Open deadlift385 opened 2 weeks ago
Hi @deadlift385 ! Thanks for the report - I'm not familiar with the move_species code myself so will have to take a look but I agree with your assessment, I don't see why it would manage to make a reconstruction after shifting the species then fail to reproduce it when running MCore...
In the meantime, you could try applying shifts to your input STAR file for species creation following the logic here
https://gist.github.com/alisterburt/5fa3e867f8004171fff57579b379ffa9
This script allows for applying multiple transformations at once, yielding n output particles per input particle. If you want to skip the re-orientation supply an identity matrix or comment out the code 🙂
Thank you for the link to your script! I can make Relion star files after using MTools expand_symmetry and MTools shift_species, this works all fine. After symmetry expansion M gives me the same reconstruction as compared to imposing symmetry (expected). Getting the same quality reconstructions, and exported subtomograms for classification, at shifted positions is the issue. I can do a new species creation, but I would have to see how stable the M refinement of those would be.
@deadlift385 right, I'm suggesting that you remove the use of M integrated tools, apply the shifts yourself then create a new species in M and see if the problems persist - this would allow us to say whether the problem is with shift_species
or something strange with your data (unlikely) 🙂
In fact, I have already done this, created a new species with the new positions and angles, then run M without refinement (--iter 0). Same resolution as after shifting the original species and running M, 6.4 instead of 3.9. And the maps look correspondingly worse.

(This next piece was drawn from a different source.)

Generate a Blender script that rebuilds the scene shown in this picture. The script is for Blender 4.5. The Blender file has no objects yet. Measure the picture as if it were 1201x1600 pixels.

@deadlift385 hmm, could you share a few xy slices of the maps? It seems like the resolution must be worse where your new map is centered... the only missing control would be to check the FSC of your newly centered region in the original map
Hi Alister,
I cannot get the same quality reconstruction after shifting a species.
Step 1) Start with an M refined reconstruction at 3.6 A resolution (box = 750, apix = 1.6).
Step 2a) Shift the species (MTools shift_species), which gives me half maps that look fine and are centered as intended. Step 2b) Calculate the FSC after cropping out a box (256) at the center of the shifted half maps and applying a spherical mask. The resolution is 3.9 A, as expected.
Step 3a) Run MCore without refinement. Step 3a) Calculate the FSC after cropping out a box (256) at the center of the shifted half maps and applying a spherical mask. The resolution is 6.7 A, much worse.
Step 1)
MCore \ --population m_run01/population_01.population \ --iter 0
2024-10-17 18:32:16.890 Global resolution is 3.597
Step 2a)
MTools shift_species \ --population m_run01/population_01.population \ --species m_run01/species/species_01_61d3e558/species_01.species \ --x 132 --y 298 --z 194
Step 2b)
Resolution from half maps after cropping and applying spherical mask = 3.9 (calculated with eman2 and relion)
Step 3a)
MCore \ --population m_run01/population_01.population \ --iter 0
Step 3b)
Resolution from half maps after cropping and applying spherical mask = 6.7 (calculated with eman2 and relion)
It's not obvious to me why one would get a substantially worse reconstruction (locally) after shifting the species and without refining anything. Am I missing something here? Is there some hidden weighing going on in the reconstruction step that gets messed up after shifting the species?